Исторически сложилось так, что первоначально предметными прерогативными сферами приложения, как бы по своей природе требующими истолкования, были религиозные писания (особенно Библия и Тора), а также тексты сводов права и литература минувших эпох, которая стала непонятной из-за временного и культурного удаления. Это объективное обстоятельство обусловило выбор того материала, опора на который способствовал формированию моей внутренней философско-концептуальной позиции в отношении рассматриваемого комплекса проблем, а также определило структуру монографии и последовательность изложения всего материала книги.
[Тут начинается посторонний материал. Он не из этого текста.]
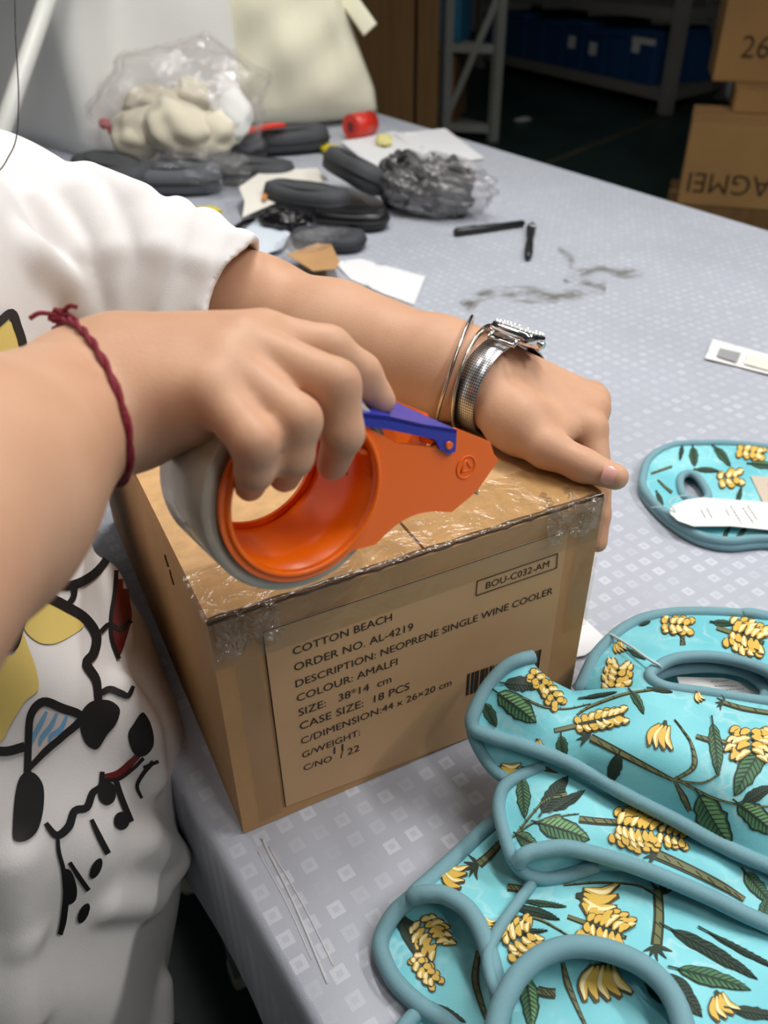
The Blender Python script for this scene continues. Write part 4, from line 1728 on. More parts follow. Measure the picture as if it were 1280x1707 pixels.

В данном исследовании герменевтика прослежена в большей степени по отношению к древнегреческому литературному и философскому наследию в его исторической последовательности. Особое внимание в книге уделено выявлению методов истолкования и интерпретации в ветхозаветном (иудейском) и библейском (христианском) экзегезисе, их сравнительному анализу.

Показано, что, рассматривая текст скорее как органическое или когерентное целое, нежели как собрание непересекающихся частей, греческие мыслители строили свою аргументацию, основываясь на том, что текст будет непротиворечивым в грамматике, стиле и идеях, которые они использовали для верификации и изменения текстуальных пассажей. Расширяя логику части-целого на окончательный продукт писателя или целой философской школы, греки были в состоянии атрибутировать произведения с неизвестным происхождением.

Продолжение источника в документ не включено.